They will be coming mostly to hear Wilco, a band with a reputation for smart, sometimes sensitive, sometimes inscrutable lyrics — with a pretty but gritty backdrop.

Posters, Polaroids And Stomp Boxes

In between sets, fans can wander through Mass MoCA's galleries. In addition to the museum's current shows, there are exhibitions curated by Wilco. A retrospective of silk-screened concert posters hangs in one gallery, as do Polaroids by Wilco member Patrick Sansone and an interactive drum-head installation by Glenn Kotche. Wilco guitarist Nels Cline devised the Solid Sound Stomp Box Station — his homage to the foot pedals guitar players use to alter their instruments' sound. Visitors to Mass MoCA can, well, stomp them.

All of this reflects the Wilco aesthetic, Tweedy says.

A gallery of Wilco's concert posters will be on display at the Solid Sound Festival.

A gallery of Wilco's concert posters will be on display at the Solid Sound Festival. Andrea Shea/NPR hide caption

toggle caption Andrea Shea/NPR

"All the different artistic creative aspects of the band, and the things surrounding the band, are gonna be on display," Tweedy says. "And I thought that that seems like a pretty rare thing, to be able to find a place that would facilitate all that."

At the same time, though, it's safe to say that there are a lot of people in Mass MoCA's hometown of North Adams who've never heard Wilco's music — and, frankly, have no idea what Wilco even is.

"Isn't that what they used to say on the radio or something like that, in the second World War, I think? 'Wilco, over and out,' or something like that, yeah," says artist Jarvis Rockwell, son of Norman Rockwell.

Jarvis Rockwell lives just outside town and has a new retrospective of art made from action figures in a space on Main Street. The galleries in North Adams have stayed open late for the festival, as have the restaurants and shops. The city is doing its best to impress visitors without ticking off too many residents in the process.

Boosting North Adams' Economy

Like the rest of us, the people in North Adams are struggling through the recession. But this town has actually been fighting to get back on its fiscal feet for decades. It sank after the Sprague Electric Co. factory closed in 1985. Mass MoCA eventually took over the abandoned factory, transforming it into a massive museum. It helped boost the local economy by attracting tourists and artists to the town.

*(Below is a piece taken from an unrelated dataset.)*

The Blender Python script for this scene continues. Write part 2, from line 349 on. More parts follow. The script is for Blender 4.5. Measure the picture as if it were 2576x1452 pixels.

Then the current economic downturn hit. Brian Miksic, head of the business association Develop North Adams, says Wilco's Solid Sound Festival might be the best thing to happen to North Adams since the museum opened 10 years ago.

"This is a town of 14,000 people," Miksic says. "And so my wife's little children's boutique on an average Saturday has 50 people walk through the door. When you have 8,000 people in town, or 6,000 people, there's just no way that there's not going to be a bump."

Even some local musicians are getting a boost, not that The Books need it. The Books are getting a lot of attention for their new album of experimental music, but the duo has always been a favorite of Wilco's. Nick Zammuto, one half of The Books, has a home just across the border in Vermont, but he spent many years living in North Adams. He even recorded parts of one of The Books' seminal albums in the pantry of a rundown, $300-a-month apartment just up the hill from Mass MoCA.

"To kind of see North Adams go from the late '90s, when Mass MoCA didn't exist, 'til now, it's been an unbelievable journey for the town," Zammuto says. "And it's been largely powered by art and music, so to see it come to fruition in this way is a real satisfying thing."

Zammuto says Wilco and Mass MoCA make a good match, because the band and the museum are creative risk-takers but also laid-back and kind of mature. Even so, the town has deployed extra police, and the museum hired extra guards for the galleries just in case. Tweedy says there probably won't be any fistfights at the festival, but given the disposition of Wilco fans ...

"There might be some hurt feelings and some passive-aggressiveness," Tweedy says. "Few tears."

If all goes well, Wilco, Mass MoCA and North Adams want to make the Solid Sound Festival an annual event. Jeff Tweedy encourages visitors this weekend to visit him at the dunking booth.